Aller au contenu

Usually Beauty Fails

Le Beau selon Frédéric Gravel

« La beauté, on la cherche même si on sait qu’elle échoue, on aimerait qu’il y ait une vérité mais c’est subjectif. » Avec Usually Beauty Fails, Frédéric Gravel veut nous débarrasser de la partie superficielle de la beauté afin d’en toucher l’essence dans les relations humaines. En effet, son spectacle projette l’incapacité humaine à vivre simplement la beauté et met en question cette quête universelle. Dans la continuation de Gravel Works et Tout se pète la gueule, chérie, le danseur-musicien-chorégraphe a pris l’option d’une danse légère et d’une mise en scène qui assume avec entrain son étiquette de « concert chorégraphique ».

On entre dans une salle à l’éclairage déjà tamisé sur une musique électro aux basses saisissantes qui font monter la tension dans la salle. Les huit interprètes, musiciens et danseurs (dont Gravel), sont déjà sur scène. Le spectacle a déjà commencé. En effet, le regard prenant des danseurs sur le spectateur intègre ce dernier dans la performance où il devient sujet d’envoûtement. S’établit ainsi un jeu réciproque de séduction entre la scène et son public.
Cette performance contemporaine atypique, où la place du musicien est aussi importante que celle du danseur, est une succession de numéros, comme des saynètes de théâtre, avec une diversité de genres musicaux allant de l’électro au baroque. Les musiciens mènent parfois leur propre show et sont mis en avant tandis que les danseurs se contentent de les accompagner. Frédéric Gravel change allègrement de casquette en jonglant ainsi entre les rôles de danseur, musicien et humoriste au fil des numéros.

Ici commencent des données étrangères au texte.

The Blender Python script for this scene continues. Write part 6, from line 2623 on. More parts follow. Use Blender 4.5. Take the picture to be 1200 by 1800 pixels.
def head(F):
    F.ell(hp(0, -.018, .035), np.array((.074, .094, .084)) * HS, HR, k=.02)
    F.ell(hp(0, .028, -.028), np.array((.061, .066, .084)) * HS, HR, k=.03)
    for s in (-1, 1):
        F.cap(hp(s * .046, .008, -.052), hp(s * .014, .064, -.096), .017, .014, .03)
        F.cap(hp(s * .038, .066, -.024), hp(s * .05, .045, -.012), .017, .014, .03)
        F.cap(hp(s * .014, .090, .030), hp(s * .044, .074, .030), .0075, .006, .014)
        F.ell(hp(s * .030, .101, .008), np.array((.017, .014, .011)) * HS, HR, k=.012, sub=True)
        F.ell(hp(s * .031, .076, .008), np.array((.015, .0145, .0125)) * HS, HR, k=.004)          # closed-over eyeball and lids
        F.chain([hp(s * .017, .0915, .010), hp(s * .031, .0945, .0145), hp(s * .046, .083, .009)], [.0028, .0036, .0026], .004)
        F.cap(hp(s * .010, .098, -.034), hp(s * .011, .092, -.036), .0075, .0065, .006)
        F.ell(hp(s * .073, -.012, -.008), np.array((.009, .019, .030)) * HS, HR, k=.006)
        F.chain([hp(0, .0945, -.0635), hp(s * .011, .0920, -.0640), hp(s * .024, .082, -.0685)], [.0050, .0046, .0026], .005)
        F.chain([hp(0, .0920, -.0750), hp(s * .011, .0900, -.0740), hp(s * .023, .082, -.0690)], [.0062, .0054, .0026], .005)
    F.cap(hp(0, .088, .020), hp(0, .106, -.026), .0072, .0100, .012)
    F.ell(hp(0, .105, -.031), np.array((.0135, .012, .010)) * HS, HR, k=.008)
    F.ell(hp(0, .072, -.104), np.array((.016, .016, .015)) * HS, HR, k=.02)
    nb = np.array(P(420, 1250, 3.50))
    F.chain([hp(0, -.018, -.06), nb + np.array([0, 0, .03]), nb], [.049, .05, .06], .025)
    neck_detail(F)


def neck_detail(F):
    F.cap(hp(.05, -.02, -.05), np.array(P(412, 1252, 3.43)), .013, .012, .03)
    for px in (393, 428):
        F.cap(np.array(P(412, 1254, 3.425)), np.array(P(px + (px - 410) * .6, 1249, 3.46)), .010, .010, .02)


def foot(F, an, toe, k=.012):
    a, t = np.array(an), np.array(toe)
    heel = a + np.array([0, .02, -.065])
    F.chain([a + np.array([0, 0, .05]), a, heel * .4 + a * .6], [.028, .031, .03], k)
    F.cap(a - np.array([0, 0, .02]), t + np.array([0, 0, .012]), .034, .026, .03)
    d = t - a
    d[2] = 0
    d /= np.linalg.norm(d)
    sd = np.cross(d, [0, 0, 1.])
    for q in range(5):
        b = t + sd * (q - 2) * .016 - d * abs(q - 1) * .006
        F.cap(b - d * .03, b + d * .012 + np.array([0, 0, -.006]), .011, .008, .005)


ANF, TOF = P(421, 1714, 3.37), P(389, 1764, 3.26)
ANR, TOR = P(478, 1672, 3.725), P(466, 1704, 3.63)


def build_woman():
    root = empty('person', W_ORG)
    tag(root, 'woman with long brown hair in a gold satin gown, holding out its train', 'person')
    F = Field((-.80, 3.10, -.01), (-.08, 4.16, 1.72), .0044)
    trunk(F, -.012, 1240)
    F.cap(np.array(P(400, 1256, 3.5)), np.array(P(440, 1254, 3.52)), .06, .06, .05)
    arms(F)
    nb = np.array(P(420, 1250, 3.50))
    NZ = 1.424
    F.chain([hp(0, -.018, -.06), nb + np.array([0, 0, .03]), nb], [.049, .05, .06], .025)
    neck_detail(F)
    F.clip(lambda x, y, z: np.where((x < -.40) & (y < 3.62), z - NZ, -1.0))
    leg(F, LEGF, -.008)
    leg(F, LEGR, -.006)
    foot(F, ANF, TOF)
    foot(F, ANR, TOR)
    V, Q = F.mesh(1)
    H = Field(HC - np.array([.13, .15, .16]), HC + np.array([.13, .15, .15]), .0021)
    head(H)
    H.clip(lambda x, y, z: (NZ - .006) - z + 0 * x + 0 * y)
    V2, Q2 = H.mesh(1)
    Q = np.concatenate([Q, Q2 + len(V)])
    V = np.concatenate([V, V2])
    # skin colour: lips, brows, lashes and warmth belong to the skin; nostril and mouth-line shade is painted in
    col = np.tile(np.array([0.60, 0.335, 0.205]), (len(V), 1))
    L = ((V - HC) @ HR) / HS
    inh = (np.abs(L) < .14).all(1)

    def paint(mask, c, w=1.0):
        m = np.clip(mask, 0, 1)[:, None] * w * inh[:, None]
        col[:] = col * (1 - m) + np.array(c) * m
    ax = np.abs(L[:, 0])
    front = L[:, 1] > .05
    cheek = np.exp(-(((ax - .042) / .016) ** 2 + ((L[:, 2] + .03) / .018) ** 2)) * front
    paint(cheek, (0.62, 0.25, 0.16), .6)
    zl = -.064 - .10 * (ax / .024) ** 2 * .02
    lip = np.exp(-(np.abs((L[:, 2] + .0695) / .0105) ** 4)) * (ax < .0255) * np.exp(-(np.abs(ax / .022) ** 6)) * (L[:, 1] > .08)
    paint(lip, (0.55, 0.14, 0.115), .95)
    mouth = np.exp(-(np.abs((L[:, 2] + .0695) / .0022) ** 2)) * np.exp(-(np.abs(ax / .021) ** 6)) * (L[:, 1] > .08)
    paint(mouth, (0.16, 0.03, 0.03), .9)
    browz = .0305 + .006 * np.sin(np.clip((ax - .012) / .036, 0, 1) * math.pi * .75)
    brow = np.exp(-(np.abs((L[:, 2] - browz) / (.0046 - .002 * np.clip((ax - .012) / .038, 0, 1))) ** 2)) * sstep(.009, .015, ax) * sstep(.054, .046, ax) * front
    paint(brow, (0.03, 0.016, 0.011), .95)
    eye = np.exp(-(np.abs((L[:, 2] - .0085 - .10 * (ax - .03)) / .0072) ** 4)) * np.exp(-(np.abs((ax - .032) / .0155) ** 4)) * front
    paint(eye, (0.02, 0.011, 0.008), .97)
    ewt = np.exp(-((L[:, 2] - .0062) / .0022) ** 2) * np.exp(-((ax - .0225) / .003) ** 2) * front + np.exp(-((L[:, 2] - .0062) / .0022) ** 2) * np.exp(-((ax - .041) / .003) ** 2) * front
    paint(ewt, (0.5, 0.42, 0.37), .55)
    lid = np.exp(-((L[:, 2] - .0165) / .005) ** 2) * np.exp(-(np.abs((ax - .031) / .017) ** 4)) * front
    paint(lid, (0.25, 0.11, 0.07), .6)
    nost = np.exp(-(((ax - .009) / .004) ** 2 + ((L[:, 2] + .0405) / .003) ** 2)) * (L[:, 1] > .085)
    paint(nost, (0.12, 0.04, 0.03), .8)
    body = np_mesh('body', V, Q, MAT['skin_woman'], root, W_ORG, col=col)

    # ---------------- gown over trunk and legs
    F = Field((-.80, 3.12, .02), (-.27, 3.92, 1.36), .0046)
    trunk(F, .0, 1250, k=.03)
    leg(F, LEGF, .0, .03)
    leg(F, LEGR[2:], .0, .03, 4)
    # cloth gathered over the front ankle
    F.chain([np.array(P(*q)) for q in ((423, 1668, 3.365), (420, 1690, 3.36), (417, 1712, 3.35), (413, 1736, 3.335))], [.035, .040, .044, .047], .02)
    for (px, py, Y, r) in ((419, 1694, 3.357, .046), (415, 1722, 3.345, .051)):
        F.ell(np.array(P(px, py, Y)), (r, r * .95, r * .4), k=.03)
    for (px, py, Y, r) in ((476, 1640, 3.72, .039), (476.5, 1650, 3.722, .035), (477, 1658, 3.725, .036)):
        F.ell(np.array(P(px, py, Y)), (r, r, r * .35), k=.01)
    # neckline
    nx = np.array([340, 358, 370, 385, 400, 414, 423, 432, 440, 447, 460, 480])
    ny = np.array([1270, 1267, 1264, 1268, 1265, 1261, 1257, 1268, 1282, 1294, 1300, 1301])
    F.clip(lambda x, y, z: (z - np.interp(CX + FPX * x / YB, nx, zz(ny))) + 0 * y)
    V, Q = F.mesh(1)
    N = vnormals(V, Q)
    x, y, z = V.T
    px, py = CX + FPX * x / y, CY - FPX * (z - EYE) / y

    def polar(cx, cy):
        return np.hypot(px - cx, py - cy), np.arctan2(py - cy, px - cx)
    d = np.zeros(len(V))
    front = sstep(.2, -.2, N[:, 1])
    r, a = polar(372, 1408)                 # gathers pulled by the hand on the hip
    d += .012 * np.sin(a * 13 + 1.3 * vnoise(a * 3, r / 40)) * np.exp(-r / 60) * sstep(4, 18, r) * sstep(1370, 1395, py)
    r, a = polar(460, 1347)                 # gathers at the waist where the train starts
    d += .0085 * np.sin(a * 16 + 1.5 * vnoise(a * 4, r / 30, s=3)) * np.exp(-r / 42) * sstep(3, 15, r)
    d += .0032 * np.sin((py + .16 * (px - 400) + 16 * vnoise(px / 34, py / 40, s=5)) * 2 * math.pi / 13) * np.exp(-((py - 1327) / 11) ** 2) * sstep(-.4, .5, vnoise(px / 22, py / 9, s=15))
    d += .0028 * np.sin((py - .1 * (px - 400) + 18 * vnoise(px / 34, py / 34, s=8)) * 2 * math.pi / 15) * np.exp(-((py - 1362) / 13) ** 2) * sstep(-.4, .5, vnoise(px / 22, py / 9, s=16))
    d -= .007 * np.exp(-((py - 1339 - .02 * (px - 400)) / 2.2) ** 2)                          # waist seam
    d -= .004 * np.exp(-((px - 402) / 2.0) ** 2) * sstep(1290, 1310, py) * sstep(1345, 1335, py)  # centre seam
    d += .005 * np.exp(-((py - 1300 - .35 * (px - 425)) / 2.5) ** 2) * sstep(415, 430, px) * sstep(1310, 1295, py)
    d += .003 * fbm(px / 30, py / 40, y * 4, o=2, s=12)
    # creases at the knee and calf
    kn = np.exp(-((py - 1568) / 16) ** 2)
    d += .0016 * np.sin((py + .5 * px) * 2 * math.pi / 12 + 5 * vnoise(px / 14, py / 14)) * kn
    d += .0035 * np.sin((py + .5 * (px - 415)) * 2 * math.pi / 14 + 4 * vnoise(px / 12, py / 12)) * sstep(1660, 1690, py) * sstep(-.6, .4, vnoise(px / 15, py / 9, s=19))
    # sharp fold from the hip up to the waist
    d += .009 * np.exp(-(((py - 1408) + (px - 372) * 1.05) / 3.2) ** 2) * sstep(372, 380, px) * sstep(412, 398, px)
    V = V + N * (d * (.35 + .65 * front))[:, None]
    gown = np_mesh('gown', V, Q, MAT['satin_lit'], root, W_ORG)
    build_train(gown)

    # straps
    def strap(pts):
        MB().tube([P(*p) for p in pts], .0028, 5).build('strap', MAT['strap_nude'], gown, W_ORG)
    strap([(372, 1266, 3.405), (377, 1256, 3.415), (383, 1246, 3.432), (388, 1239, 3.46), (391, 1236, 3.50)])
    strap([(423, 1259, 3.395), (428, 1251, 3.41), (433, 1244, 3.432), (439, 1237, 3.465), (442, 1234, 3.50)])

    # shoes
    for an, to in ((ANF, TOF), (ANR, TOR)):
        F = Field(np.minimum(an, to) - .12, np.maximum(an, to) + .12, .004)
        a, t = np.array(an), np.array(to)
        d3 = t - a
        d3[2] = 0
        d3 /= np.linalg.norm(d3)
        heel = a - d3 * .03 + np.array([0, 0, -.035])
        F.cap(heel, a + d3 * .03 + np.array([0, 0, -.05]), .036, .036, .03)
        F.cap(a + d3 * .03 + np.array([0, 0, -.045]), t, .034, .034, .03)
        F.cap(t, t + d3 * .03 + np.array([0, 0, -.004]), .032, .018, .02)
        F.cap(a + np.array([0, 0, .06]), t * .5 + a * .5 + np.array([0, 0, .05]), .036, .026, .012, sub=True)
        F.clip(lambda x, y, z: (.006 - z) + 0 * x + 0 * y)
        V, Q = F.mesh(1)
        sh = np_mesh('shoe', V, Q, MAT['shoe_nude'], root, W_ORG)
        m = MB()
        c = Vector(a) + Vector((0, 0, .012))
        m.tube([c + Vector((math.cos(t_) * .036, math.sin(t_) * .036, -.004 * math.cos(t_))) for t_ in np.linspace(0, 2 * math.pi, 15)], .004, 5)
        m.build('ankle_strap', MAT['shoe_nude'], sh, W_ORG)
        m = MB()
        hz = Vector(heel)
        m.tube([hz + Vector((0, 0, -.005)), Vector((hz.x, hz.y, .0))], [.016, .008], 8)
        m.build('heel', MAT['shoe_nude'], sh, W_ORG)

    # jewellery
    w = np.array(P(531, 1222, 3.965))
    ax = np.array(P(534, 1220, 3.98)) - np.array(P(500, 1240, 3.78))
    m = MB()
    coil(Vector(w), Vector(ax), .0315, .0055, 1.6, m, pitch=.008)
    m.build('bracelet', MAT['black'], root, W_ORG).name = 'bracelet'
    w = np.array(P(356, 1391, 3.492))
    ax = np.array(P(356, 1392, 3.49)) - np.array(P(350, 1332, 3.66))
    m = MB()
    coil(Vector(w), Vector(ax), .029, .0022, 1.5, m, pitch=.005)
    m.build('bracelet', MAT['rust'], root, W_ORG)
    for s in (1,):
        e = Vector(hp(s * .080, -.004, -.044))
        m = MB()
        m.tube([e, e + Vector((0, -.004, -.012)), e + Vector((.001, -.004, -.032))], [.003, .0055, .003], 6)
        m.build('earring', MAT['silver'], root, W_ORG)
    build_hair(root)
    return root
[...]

Le chorégraphe réserve l’un de ces numéros pour faire honneur au mythe du rockeur. Il se met en spectacle et orchestre une danse charnelle et frénétique interprétée par ses cinq compagnons. La scène s’achève sur ces derniers qui affrontent le public en leur exposant leur nudité crue. Un contraste criant avec la scène qui s’ensuit. Au son d’une musique printanière, dans un jeu à la Vaudeville, le couple découvre et se découvre. Une rencontre dénudée homme-femme pleine de poésie. Un jeu sans séduction, presque naïf en comparaison avec l’exhibitionnisme, voire même le voyeurisme des nus de la scène précédente.
Usually Beauty Fails met en avant ces mécanismes de séduction systématique représentatifs des rapports humains ; une séduction qui se veut adulte mais qui reste maladroite, inappropriée et proche du ridicule. Frédéric Gravel exacerbe le décalage entre les acteurs de ces jeux de séduction de manière humoristique et légère, laissant au spectateur la liberté d’interpréter. En effet, c’est le but que s’est donné Gravel dans cette pièce : « Le défi est de laisser les gens créer du sens, plutôt que de vouloir en créer nous-même absolument. »
Notre unique reproche serait la tentative de scène finale allongée. Frédéric Gravel exprime au public qu’il a voulu se « renouveler », mais en fin de compte, cela n’ajoute pas tant à l’appréciation de ce dernier numéro.